+++ Data rows +++
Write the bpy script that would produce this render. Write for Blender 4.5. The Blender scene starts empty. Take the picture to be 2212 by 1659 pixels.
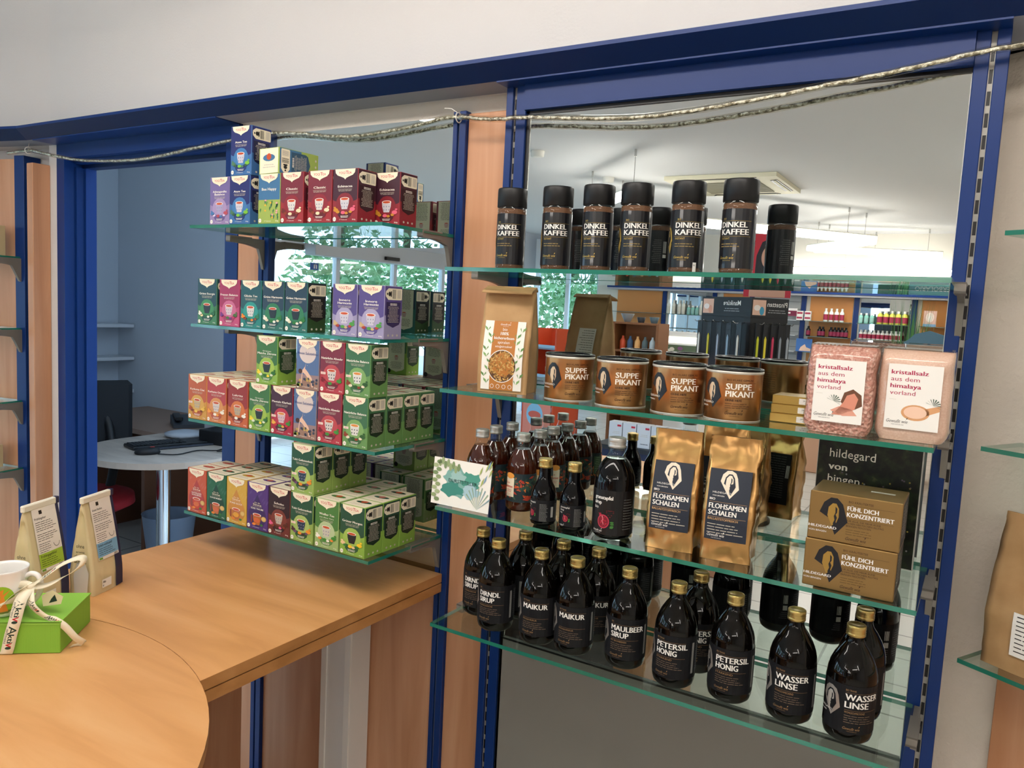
import bpy, math, random
from mathutils import Vector, Matrix, noise
random.seed(7)
S = bpy.context.scene
COL = S.collection
def rad(a): return a * math.pi / 180

# ------------------------------------------------------------------ camera
RR = ((0.8524406, 0.5203858, 0.0504346), (0.0946578, -0.0587439, -0.9937752), (-0.5141838, 0.8519083, -0.0993343))
cam = bpy.data.cameras.new('camera')
cam.sensor_width = 36.0; cam.lens = 1678.47 / 2212 * 36.0; cam.clip_start = 0.02; cam.clip_end = 200
co = bpy.data.objects.new('camera', cam); COL.objects.link(co); S.camera = co
m4 = Matrix(((RR[0][0], -RR[1][0], -RR[2][0], 1.70174), (RR[0][1], -RR[1][1], -RR[2][1], -1.50837),
             (RR[0][2], -RR[1][2], -RR[2][2], 1.5), (0, 0, 0, 1)))
# rows of RR are the camera's right, down and forward axes
r_, d_, f_ = Vector(RR[0]), Vector(RR[1]), Vector((-RR[2][0], -RR[2][1], -RR[2][2]))
f_ = Vector(RR[2])
if f_.y < 0: f_ = -f_
z_ = -f_
m4 = Matrix((( r_.x, -d_.x, z_.x, 1.70174), (r_.y, -d_.y, z_.y, -1.50837), (r_.z, -d_.z, z_.z, 1.5), (0, 0, 0, 1)))
co.matrix_world = m4

# ------------------------------------------------------------------ sky, daylight, exposure
w = bpy.data.worlds.new('sky'); S.world = w; w.use_nodes = True
w.node_tree.nodes['Background'].inputs[0].default_value = (0.62, 0.80, 1.0, 1)
w.node_tree.nodes['Background'].inputs[1].default_value = 6.5
S.view_settings.view_transform = 'Standard'; S.view_settings.look = 'None'
S.view_settings.exposure = 0.0; S.view_settings.gamma = 1.0
def area(name, loc, direction, sx, sy, power, col):
    l = bpy.data.lights.new(name, 'AREA'); l.shape = 'RECTANGLE'; l.size = sx; l.size_y = sy
    l.energy = power; l.color = col
    o = bpy.data.objects.new(name, l); COL.objects.link(o); o.location = loc
    o.rotation_euler = Vector(direction).to_track_quat('-Z', 'Y').to_euler()
    return o
area('office_fill_light', (-1.0, 2.85, 1.6), (-0.45, -1, -0.1), 1.6, 1.2, 300, (0.55, 0.76, 1.0))  # blue area light added inside the office, where no window is built

# ------------------------------------------------------------------ materials
def lin(h):
    h = h.lstrip('#'); v = [int(h[i:i+2], 16) / 255 for i in (0, 2, 4)]
    return tuple((c / 12.92 if c <= 0.04045 else ((c + 0.055) / 1.055) ** 2.4) for c in v) + (1.0,)
MC = {}
def P(h, rough=0.5, metal=0.0, emit=0.0, trans=0.0, coat=0.0, spec=0.5, ior=1.45, key=''):
    k = (h, rough, metal, emit, trans, coat, spec, key)
    if k in MC: return MC[k]
    m = bpy.data.materials.new('paint_' + h.lstrip('#')); m.use_nodes = True
    b = m.node_tree.nodes['Principled BSDF']; i = b.inputs
    i['Base Color'].default_value = lin(h); i['Roughness'].default_value = rough; i['Metallic'].default_value = metal
    i['Transmission Weight'].default_value = trans; i['Coat Weight'].default_value = coat
    i['Specular IOR Level'].default_value = spec; i['IOR'].default_value = ior
    if emit: i['Emission Color'].default_value = lin(h); i['Emission Strength'].default_value = emit
    m.diffuse_color = lin(h); MC[k] = m
    return m
def nodes(m): return m.node_tree.nodes, m.node_tree.links, m.node_tree.nodes['Principled BSDF']
def bump(m, scale, strength, dist=0.002, detail=4, stretch=(1, 1, 1), kind='NOISE'):
    n, l, b = nodes(m)
    tc = n.new('ShaderNodeTexCoord'); mp = n.new('ShaderNodeMapping'); mp.inputs['Scale'].default_value = stretch
    if kind == 'NOISE': t = n.new('ShaderNodeTexNoise'); t.inputs['Detail'].default_value = detail; out = t.outputs['Fac']
    else: t = n.new('ShaderNodeTexVoronoi'); out = t.outputs['Distance']
    t.inputs['Scale'].default_value = scale
    bp = n.new('ShaderNodeBump'); bp.inputs['Strength'].default_value = strength; bp.inputs['Distance'].default_value = dist
    l.new(tc.outputs['Object'], mp.inputs['Vector']); l.new(mp.outputs['Vector'], t.inputs['Vector'])
    l.new(out, bp.inputs['Height']); l.new(bp.outputs['Normal'], b.inputs['Normal'])
    return m
def vary(m, cols, scale, stretch=(1, 1, 1), detail=5, kind='NOISE', dist=0.0):
    n, l, b = nodes(m)
    tc = n.new('ShaderNodeTexCoord'); mp = n.new('ShaderNodeMapping'); mp.inputs['Scale'].default_value = stretch
    if kind == 'NOISE':
        t = n.new('ShaderNodeTexNoise'); t.inputs['Detail'].default_value = detail; t.inputs['Distortion'].default_value = dist; out = t.outputs['Fac']
    else: t = n.new('ShaderNodeTexVoronoi'); out = t.outputs['Color']
    t.inputs['Scale'].default_value = scale
    r = n.new('ShaderNodeValToRGB'); e = r.color_ramp.elements
    e[0].position = cols[0][0]; e[0].color = lin(cols[0][1]); e[1].position = cols[-1][0]; e[1].color = lin(cols[-1][1])
    for p_, c_ in cols[1:-1]: x = e.new(p_); x.color = lin(c_)
    l.new(tc.outputs['Object'], mp.inputs['Vector']); l.new(mp.outputs['Vector'], t.inputs['Vector'])
    l.new(out, r.inputs['Fac']); l.new(r.outputs['Color'], b.inputs['Base Color'])
    return m
def clone(h, key, **k): return P(h, key=key, **k)
WALL = bump(P('#DCD9D7', 0.85, key='wall'), 160, 0.25, 0.002)
ROUGHWALL = bump(P('#D9CFC3', 0.9, key='rw'), 90, 0.6, 0.004)
SOFFIT = P('#8F93A0', 0.6)
CEIL = P('#E6E6E4', 0.9, key='ceil')
BLUE = P('#0A3070', 0.36, key='blue', spec=0.35)
BLUED = P('#051E4A', 0.4, key='blued', spec=.3)
def wood(key, a, b, c, st, rough=0.38, sc=2.2):
    return vary(P(b, rough, key=key), [(0.30, a), (0.5, b), (0.72, c)], sc, st, 6, 'NOISE', 0.6)
WOODV = wood('wv', '#BF8760', '#CB9570', '#D5A27E', (9, 9, 0.7), 0.42)
WOODH = wood('wh', '#CB935A', '#D9A066', '#E2AE76', (1.1, 7, 4), 0.36)
WOODE = wood('we', '#A9733F', '#B98049', '#C58C55', (1.5, 6, 10), 0.4)
DESKW = wood('dw', '#A79B90', '#B3A79B', '#BFB4A8', (2, 8, 4), 0.5)
MIRROR = P('#D9DEDE', 0.0, 1.0, key='mirror')
DARKGLASS = P('#070504', 0.03, key='dg', spec=.38)
GREY = P('#857F78', 0.4, 0.15, key='brk')
SILVER = P('#C9C8C4', 0.25, 1.0)
CHROME = P('#D8DCE0', 0.08, 1.0)
BLACK = P('#0C0C0E', 0.35)
WHITE = P('#F1EDE6', 0.5)
PAPER = P('#E9E2D0', 0.6)
RED = P('#C4233C', 0.5)
def glassmat(key, tint, fac=0.12, rough=0.0):
    m = P(tint, rough, key=key); n, l, b = nodes(m)
    tr = n.new('ShaderNodeBsdfTransparent'); tr.inputs['Color'].default_value = lin(tint)
    gl = n.new('ShaderNodeBsdfGlossy'); gl.inputs['Roughness'].default_value = rough; gl.inputs['Color'].default_value = (1, 1, 1, 1)
    lw_ = n.new('ShaderNodeLayerWeight'); pw = n.new('ShaderNodeMath'); pw.operation = 'POWER'; pw.inputs[1].default_value = 4.0
    l.new(lw_.outputs['Facing'], pw.inputs[0]); fr = n.new('ShaderNodeMapRange'); fr.inputs['To Min'].default_value = 0.035; fr.inputs['To Max'].default_value = 0.85
    l.new(pw.outputs[0], fr.inputs['Value'])
    mx = n.new('ShaderNodeMixShader'); out = n['Material Output']
    l.new(fr.outputs[0], mx.inputs[0]); l.new(tr.outputs[0], mx.inputs[1]); l.new(gl.outputs[0], mx.inputs[2])
    l.new(mx.outputs[0], out.inputs['Surface'])
    return m
GLASS = glassmat('glass', '#EEF7F3')
CLEAR = glassmat('clear', '#F6F8F6')
PANE = glassmat('pane', '#EEF6FA')
GEDGE = P('#26806C', 0.12, key='edge', trans=0.25, coat=0.5)

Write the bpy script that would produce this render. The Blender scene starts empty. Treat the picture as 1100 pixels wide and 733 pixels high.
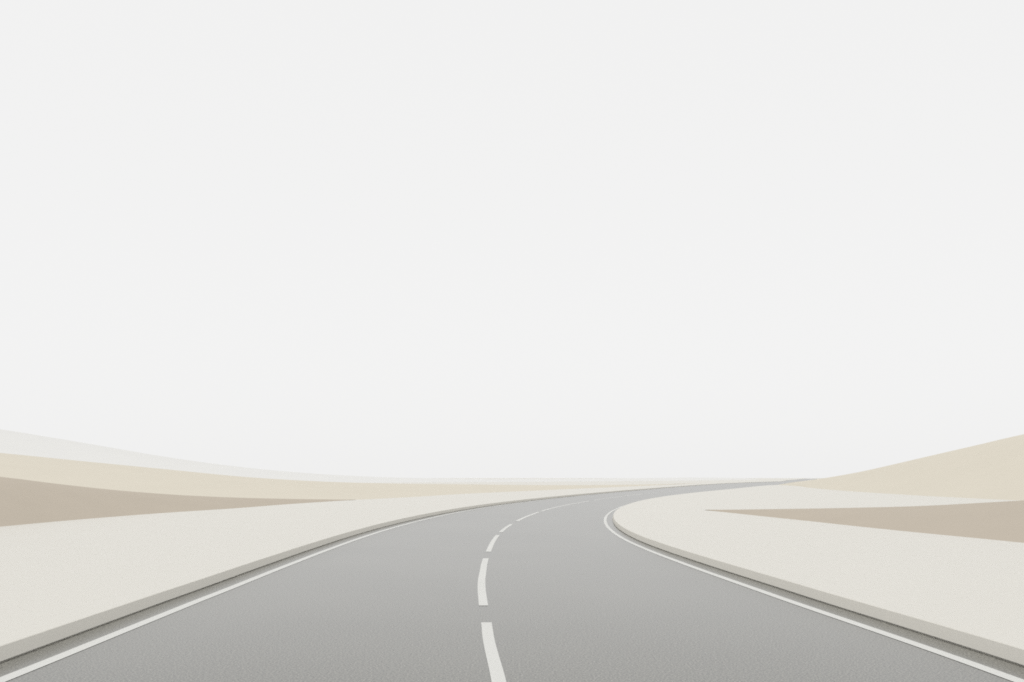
import bpy, bmesh, math
from mathutils import Vector
from mathutils.geometry import tessellate_polygon

S = bpy.context.scene
COL = S.collection
R = math.radians

# ---------------------------------------------------------------- camera
cam_data = bpy.data.cameras.new("camera")
cam_data.sensor_width = 36.0
cam_data.lens = 36.0 * 900.0 / 1100.0
cam_data.clip_start = 0.1
cam_data.clip_end = 20000.0
cam = bpy.data.objects.new("camera", cam_data)
COL.objects.link(cam)
cam.location = (0.0, 0.0, 1.5)
cam.rotation_euler = (R(90.0) + math.atan(147.0 / 900.0), 0.0, 0.0)
S.camera = cam

# ---------------------------------------------------------------- sky: an even white overcast with a little of the clear sky in it
SUN_EL, SUN_AZ = R(62.0), R(205.0)          # azimuth clockwise from +Y: high, behind the camera, a touch to the left
W = bpy.data.worlds.new("World")
S.world = W
W.use_nodes = True
nt = W.node_tree
nt.nodes.clear()
out = nt.nodes.new("ShaderNodeOutputWorld")
bg = nt.nodes.new("ShaderNodeBackground")
bg.inputs["Strength"].default_value = 0.10
sky = nt.nodes.new("ShaderNodeTexSky")
sky.sky_type = 'NISHITA'
sky.sun_disc = False
sky.sun_elevation = SUN_EL
sky.sun_rotation = SUN_AZ
sky.air_density = 1.0
sky.dust_density = 3.0
hs = nt.nodes.new("ShaderNodeHueSaturation")
hs.inputs["Saturation"].default_value = 0.15
mix = nt.nodes.new("ShaderNodeMix")
mix.data_type = 'RGBA'
mix.inputs[0].default_value = 0.92
mix.inputs[7].default_value = (9.35, 9.35, 9.31, 1.0)      # the cloud deck
nt.links.new(sky.outputs[0], hs.inputs["Color"])
nt.links.new(hs.outputs[0], mix.inputs[6])
nt.links.new(mix.outputs[2], bg.inputs["Color"])
nt.links.new(bg.outputs[0], out.inputs["Surface"])

sun_data = bpy.data.lights.new("sun", 'SUN')
sun_data.energy = 0.6
sun_data.angle = R(25.0)
sun_data.color = (1.0, 0.965, 0.91)
sun = bpy.data.objects.new("sun", sun_data)
COL.objects.link(sun)
d = Vector((math.sin(SUN_AZ) * math.cos(SUN_EL), math.cos(SUN_AZ) * math.cos(SUN_EL), math.sin(SUN_EL)))
sun.rotation_euler = d.to_track_quat('Z', 'Y').to_euler()
sun.location = d * 200.0

S.view_settings.view_transform = 'Standard'
S.view_settings.look = 'None'
S.view_settings.exposure = 0.0
S.view_settings.gamma = 1.0
S.view_settings.use_curve_mapping = False
S.render.engine = 'CYCLES'
S.cycles.use_denoising = False
S.cycles.filter_width = 1.75
S.cycles.max_bounces = 8
S.cycles.diffuse_bounces = 4
S.cycles.volume_bounces = 2


# ---------------------------------------------------------------- helpers
def link(name, bm, mat, parent=None, smooth=False):
    me = bpy.data.meshes.new(name)
    bmesh.ops.recalc_face_normals(bm, faces=bm.faces)
    bm.to_mesh(me)
    bm.free()
    for p in me.polygons:
        p.use_smooth = smooth
    me.materials.append(mat)
    o = bpy.data.objects.new(name, me)
    COL.objects.link(o)
    if parent:
        o.parent = parent
    return o


def structure(o, label, cat):
    o["kind"] = "structure"
    o["label"] = label
    o["category"] = cat
    return o


def smooth_line(pts, n):
    """Each span of the polyline cut into n pieces on a cubic whose tangents weigh uneven spans by their length."""
    def dist(p, q):
        return max(1e-6, math.sqrt(sum((u - v) ** 2 for u, v in zip(p, q))))
    tang = []
    for i, p in enumerate(pts):
        a, c = pts[max(i - 1, 0)], pts[min(i + 1, len(pts) - 1)]
        d0, d1 = dist(a, p), dist(p, c)
        if i == 0:
            tang.append(tuple((v - u) / d1 for u, v in zip(p, c)))
        elif i == len(pts) - 1:
            tang.append(tuple((v - u) / d0 for u, v in zip(a, p)))
        else:
            tang.append(tuple(((q - u) / d0 * d1 + (v - q) / d1 * d0) / (d0 + d1) for u, q, v in zip(a, p, c)))
    res = []
    for i in range(len(pts) - 1):
        p, q, l = pts[i], pts[i + 1], dist(pts[i], pts[i + 1])
        for k in range(n):
            t = k / n
            h00, h10, h01, h11 = 2 * t ** 3 - 3 * t * t + 1, t ** 3 - 2 * t * t + t, 3 * t * t - 2 * t ** 3, t ** 3 - t * t
            res.append(tuple(h00 * u + h10 * l * m + h01 * v + h11 * l * w
                             for u, m, v, w in zip(p, tang[i], q, tang[i + 1])))
    res.append(tuple(pts[-1]))
    return res


def normals(pts):
    """Unit normals to the right of the direction of travel."""
    res = []
    for i in range(len(pts)):
        a, b = pts[max(i - 1, 0)], pts[min(i + 1, len(pts) - 1)]
        dx, dy = b[0] - a[0], b[1] - a[1]
        l = math.hypot(dx, dy)
        res.append((dy / l, -dx / l))
    return res


def shifted(pts, off):
    f = off if callable(off) else (lambda p: off)
    return [(p[0] + n[0] * f(p), p[1] + n[1] * f(p)) for p, n in zip(pts, normals(pts))]


def sweep(rows):
    """rows: list of rails, each a list of 3-D points; quads between neighbouring rails."""
    bm = bmesh.new()
    vs = [[bm.verts.new(p) for p in r] for r in rows]
    for a, b in zip(vs, vs[1:]):
        for i in range(len(a) - 1):
            bm.faces.new((a[i], a[i + 1], b[i + 1], b[i]))
    return bm


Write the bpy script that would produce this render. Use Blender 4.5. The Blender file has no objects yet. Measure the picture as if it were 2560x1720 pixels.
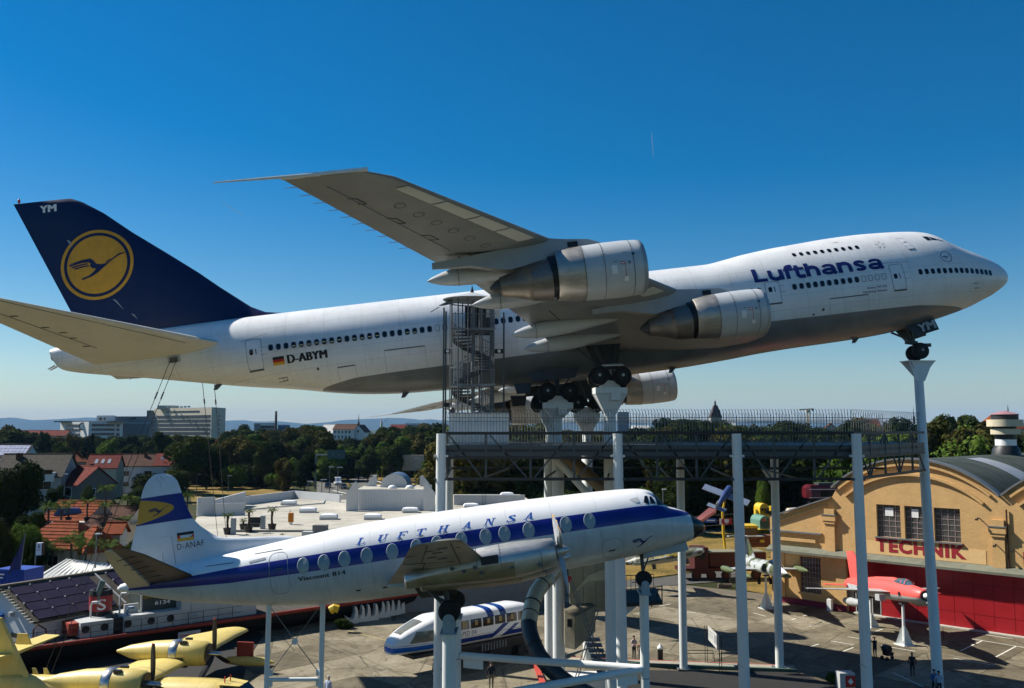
+++
Exercise instructions:
Copy each line of the entries that includes the word "pixels".

The answer:
Write the bpy script that would produce this render. Write for Blender 4.5. The Blender scene starts empty. Take the picture to be 2212 by 1659 pixels.
Write the bpy script that would produce this render. The Blender scene starts empty. Treat the picture as 1100 pixels wide and 733 pixels high.
Write the bpy script that would produce this render. Use Blender 4.5. The Blender file has no objects yet. Measure the picture as if it were 2560x1720 pixels.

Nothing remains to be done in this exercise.